BD

Tsuge Yoshiharu - L’homme sans talent   

Ego comme x - 2004

 

 

 

    Première incursion de l’éditeur indépendant français dans le monde de l’édition du manga (si l‘on excepte la publication de l’épinard de Yukiko de Frédéric Boilet), cette sortie fait figure d’événement éditorial. Publiant pour la première fois l’un des plus grands auteurs japonais, Yoshiharu Tsuge, Ego Comme X inaugure brillamment sa collection sur la « Nouvelle Manga » avec la collaboration de Frédéric Boilet (à la traduction et l’adaptation). Yoshiharu Tsuge est l’un des acteurs majeurs du manga pour adultes et fut notamment l’un des fer de lance du magazine underground Garo.

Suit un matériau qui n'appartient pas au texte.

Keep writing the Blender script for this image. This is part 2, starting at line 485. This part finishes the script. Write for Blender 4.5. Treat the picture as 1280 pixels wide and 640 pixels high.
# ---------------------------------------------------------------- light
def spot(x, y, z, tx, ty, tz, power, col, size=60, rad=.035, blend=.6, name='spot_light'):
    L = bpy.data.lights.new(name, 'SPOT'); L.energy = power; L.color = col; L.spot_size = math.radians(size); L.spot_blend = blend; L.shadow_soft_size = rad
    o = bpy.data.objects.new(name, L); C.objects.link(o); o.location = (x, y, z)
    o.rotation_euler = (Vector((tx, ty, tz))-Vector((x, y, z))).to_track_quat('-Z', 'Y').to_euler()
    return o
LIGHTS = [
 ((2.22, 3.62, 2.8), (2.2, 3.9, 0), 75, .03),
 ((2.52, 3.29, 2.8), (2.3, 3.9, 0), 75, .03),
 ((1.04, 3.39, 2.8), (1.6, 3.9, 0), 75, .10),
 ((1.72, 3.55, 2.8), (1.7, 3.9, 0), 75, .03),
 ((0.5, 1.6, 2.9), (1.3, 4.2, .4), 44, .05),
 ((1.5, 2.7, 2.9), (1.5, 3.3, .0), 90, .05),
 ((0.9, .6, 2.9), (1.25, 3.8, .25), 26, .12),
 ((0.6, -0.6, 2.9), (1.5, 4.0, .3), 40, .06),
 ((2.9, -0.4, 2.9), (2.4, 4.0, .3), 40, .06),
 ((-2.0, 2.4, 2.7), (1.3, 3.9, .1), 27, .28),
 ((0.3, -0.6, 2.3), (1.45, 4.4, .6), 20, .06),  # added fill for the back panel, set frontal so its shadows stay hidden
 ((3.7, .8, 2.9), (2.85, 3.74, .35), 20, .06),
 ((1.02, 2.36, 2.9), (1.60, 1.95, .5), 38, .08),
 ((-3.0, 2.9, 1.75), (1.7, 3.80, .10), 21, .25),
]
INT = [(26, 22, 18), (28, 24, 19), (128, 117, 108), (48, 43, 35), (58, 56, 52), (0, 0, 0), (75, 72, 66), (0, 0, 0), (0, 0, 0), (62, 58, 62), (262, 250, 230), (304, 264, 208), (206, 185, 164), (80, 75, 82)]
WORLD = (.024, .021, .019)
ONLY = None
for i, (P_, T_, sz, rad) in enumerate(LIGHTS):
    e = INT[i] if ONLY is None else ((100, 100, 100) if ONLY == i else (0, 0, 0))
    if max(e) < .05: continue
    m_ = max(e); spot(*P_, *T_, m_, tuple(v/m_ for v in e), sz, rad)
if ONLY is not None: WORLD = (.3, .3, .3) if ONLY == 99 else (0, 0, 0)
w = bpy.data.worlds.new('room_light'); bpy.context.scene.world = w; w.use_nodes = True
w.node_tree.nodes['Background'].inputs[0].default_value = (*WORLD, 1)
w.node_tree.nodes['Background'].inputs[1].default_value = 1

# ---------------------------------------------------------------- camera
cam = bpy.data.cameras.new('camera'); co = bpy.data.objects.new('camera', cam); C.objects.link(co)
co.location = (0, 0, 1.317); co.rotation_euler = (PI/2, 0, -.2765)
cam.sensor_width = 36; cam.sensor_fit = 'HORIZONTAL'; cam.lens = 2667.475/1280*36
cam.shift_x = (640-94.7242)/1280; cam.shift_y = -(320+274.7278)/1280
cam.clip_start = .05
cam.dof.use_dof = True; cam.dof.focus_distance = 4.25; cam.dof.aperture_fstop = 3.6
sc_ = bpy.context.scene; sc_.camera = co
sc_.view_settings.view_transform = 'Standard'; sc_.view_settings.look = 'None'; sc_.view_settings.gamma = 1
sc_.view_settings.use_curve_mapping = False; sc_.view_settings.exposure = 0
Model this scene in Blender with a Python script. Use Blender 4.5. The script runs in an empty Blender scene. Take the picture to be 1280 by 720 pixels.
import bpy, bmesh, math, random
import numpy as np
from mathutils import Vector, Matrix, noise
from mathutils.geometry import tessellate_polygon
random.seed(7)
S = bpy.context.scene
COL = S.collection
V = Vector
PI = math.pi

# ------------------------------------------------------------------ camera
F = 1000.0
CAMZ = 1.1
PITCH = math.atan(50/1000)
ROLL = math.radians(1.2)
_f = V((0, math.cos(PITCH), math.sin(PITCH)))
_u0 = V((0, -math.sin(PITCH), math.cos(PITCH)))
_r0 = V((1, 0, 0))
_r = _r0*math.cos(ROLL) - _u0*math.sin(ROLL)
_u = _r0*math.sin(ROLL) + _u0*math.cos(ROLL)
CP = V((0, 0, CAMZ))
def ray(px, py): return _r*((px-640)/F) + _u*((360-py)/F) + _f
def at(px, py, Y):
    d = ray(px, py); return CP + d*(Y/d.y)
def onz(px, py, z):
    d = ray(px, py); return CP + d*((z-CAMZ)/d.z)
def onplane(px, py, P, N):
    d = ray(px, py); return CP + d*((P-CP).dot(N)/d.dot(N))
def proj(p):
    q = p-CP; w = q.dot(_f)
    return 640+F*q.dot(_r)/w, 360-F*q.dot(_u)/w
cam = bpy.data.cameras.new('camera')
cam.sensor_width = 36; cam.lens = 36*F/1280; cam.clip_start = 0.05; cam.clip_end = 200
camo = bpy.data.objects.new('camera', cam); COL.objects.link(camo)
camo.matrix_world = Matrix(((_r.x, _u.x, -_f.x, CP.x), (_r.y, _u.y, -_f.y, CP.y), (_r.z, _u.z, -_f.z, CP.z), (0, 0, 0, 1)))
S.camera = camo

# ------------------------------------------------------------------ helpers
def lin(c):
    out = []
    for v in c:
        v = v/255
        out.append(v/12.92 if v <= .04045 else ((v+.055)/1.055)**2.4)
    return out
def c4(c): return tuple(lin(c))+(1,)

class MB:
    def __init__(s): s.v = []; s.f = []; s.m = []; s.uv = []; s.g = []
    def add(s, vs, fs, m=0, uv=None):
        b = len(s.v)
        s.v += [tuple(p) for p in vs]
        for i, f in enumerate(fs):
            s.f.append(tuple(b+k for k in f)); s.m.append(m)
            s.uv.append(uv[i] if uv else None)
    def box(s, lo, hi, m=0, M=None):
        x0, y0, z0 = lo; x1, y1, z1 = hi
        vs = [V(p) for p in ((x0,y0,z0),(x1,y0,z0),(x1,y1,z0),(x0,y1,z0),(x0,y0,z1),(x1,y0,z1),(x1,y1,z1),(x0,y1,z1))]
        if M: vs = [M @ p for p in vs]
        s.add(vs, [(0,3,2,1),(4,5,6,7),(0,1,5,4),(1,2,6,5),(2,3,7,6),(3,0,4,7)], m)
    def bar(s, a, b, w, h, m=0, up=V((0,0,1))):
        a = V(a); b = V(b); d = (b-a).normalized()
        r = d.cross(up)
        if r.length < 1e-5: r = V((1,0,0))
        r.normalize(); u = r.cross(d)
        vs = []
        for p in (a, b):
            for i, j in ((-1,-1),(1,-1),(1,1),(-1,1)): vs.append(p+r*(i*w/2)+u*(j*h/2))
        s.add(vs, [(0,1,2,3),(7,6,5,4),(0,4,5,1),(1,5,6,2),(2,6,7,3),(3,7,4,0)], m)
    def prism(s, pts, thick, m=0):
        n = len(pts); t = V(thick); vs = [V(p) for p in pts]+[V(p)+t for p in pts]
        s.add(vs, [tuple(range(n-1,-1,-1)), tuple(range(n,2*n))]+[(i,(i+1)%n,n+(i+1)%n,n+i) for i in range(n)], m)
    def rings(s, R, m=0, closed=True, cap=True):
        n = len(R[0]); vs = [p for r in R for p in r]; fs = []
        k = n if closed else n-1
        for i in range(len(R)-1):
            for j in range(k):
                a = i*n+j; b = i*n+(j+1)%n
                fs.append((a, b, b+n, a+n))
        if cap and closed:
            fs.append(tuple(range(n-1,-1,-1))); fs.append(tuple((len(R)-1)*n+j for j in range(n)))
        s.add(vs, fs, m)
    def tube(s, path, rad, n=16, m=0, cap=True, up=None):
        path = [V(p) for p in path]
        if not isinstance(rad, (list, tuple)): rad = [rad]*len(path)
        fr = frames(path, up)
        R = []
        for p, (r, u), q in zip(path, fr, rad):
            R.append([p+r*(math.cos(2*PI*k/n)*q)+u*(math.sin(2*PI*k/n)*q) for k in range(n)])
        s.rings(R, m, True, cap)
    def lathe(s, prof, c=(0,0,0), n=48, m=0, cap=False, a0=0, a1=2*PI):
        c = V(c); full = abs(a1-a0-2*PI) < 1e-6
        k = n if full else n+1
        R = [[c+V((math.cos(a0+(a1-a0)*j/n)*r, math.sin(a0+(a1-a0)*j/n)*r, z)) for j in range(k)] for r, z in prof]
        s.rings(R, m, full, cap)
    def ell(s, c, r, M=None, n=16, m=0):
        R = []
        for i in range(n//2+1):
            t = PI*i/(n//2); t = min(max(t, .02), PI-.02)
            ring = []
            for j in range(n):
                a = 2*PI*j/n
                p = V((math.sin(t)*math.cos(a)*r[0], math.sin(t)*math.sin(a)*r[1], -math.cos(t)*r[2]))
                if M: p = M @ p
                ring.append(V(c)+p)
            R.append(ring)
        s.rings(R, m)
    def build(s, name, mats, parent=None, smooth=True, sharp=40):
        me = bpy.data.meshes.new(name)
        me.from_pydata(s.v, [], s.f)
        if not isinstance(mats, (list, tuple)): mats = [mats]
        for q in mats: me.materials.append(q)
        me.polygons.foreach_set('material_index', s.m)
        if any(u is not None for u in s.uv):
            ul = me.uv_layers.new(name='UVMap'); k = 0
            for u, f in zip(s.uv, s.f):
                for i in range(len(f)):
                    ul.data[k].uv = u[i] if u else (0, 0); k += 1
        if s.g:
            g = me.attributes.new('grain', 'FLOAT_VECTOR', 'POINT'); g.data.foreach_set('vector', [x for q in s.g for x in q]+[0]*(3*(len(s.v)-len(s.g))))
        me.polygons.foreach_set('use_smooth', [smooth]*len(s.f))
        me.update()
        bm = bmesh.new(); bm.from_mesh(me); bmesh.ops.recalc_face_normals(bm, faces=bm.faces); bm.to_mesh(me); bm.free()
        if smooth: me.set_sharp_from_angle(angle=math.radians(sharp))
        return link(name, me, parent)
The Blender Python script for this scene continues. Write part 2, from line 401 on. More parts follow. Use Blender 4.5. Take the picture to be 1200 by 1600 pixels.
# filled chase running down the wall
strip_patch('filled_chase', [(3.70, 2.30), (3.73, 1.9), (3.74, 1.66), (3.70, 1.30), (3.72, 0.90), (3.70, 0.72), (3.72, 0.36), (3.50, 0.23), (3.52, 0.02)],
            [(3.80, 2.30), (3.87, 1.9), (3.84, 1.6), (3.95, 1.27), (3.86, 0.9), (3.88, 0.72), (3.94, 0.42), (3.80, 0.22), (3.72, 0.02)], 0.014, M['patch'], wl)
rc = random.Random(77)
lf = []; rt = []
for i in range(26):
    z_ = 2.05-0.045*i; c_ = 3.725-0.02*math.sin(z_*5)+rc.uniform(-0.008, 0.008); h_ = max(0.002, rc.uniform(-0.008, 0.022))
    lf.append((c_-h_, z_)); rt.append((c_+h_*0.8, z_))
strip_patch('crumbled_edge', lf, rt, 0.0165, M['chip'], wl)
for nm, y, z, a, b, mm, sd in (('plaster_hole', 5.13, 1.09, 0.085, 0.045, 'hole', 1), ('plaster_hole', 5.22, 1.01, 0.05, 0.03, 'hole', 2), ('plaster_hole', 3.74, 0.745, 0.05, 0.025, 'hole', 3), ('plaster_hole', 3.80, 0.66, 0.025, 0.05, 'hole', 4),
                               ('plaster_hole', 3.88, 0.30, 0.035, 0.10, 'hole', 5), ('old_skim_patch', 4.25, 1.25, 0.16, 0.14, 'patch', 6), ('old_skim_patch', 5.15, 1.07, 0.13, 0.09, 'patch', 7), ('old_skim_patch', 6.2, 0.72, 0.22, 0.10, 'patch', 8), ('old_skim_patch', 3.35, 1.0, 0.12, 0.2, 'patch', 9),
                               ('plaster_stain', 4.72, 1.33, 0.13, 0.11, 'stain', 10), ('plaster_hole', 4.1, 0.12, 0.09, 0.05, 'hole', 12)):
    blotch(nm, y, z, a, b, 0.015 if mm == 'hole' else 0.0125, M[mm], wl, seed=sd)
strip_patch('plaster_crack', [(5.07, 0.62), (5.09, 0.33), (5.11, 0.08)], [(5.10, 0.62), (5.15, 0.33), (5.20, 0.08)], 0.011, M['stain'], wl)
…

Considéré comme appartenant à la catégorie des « œuvres du moi », l’homme sans talent s’inspire en partie de considérations autobiographiques. Le héros, Sukezô Sukegawa, est un ancien mangaka ayant abandonné le métier et cherche des moyens audacieux pour subsister. Pour cela, il finit par se mettre à la vente de pierres qu’il ramasse dans le lit de la rivière voisine et monte un petit étalage.

 

    L’homme sans talent plonge le lecteur francophone dans une atmosphère totalement inédite. Tsuge use d’un dessin simple mais efficace, totalement maîtrisé et s’accordant parfaitement au fond de son propos. A travers un héros singulier, l’auteur nous dresse un portrait de la marginalité. Sukezô Sukegawa cherche le moyen de survivre et de faire vivre sa femme et son enfant par des moyens qui lui paraissent le plus accessible, nécessitant aucun investissement de départ, mais en voulant en permanence rester autonome et indépendant. Que ce soit à travers le commerce de pierres ou dans ses projets irréalisables, on se demande si le héros croit vraiment en ce qu’il entreprend ou imagine entreprendre. Il apparaît comme un personnage ayant décidé de se laisser vivre, ayant plus ou moins délibérément choisi la marginalité, même si il semble avoir du mal, paradoxalement, à s’accommoder de cette situation et tenté à plusieurs reprises par l’adultère et le suicide (avant que son fils soit miraculeusement présent pour le sortir de cette situation).

 

    A travers cela, l’auteur nous dresse également tout une galerie de personnages tout aussi excentriques et étranges que le héros, vivant également en dehors de la société. Que ce soit l’antiquaire qui a fait de sa maison perdue dans une ruelle sombre sa boutique, ou encore l’oiseleur qui ne souhaite vendre que des oiseaux japonais, chaque chapitre nous offre une figure symbolique exprimant une certaine forme d’abandon et de refus du conformisme.

 

    A la fois réflexion sur le mal être de vivre individuel mais aussi réflexion sur la place de l’homme dans une communauté, l’homme sans talent est la peinture d’un être qui se sent inutile pour la société et pour lui-même. L’œuvre est également constamment empreinte de cynisme et d’humour, et Tsuge se place à un double niveau, à la fois au dessus de ses personnages mais aussi à leur hauteur, dans l’attachement et l’affection qu’il leur porte. Le personnage principal apparaît fondamentalement comme un homme qui se demande, de manière pathétique et cruelle, à quoi bon continuer à vivre.

 

    Et finalement, on peut penser que le héros, ou plutôt l’antihéros, incarne, par-dessus tout, l’essence d’une Vie Poétique, dans son inadaptation éthique et ontologique de s’intégrer à la société humaine mais aussi dans la conscience vaine de cette marginalité. Une Vie Poétique incarné par l’impossibilité du compromis entre l’Art et la Vie, et donc par le tragique d’une antinomie inéluctable, entre un homme qui se laisse vivre et une société toujours plus pressée.

 

    Ego Comme X frappe un grand coup avec cette première publication d’un auteur japonais, tant l’œuvre s’avère riche, complexe. Un chez d’œuvre, tout simplement.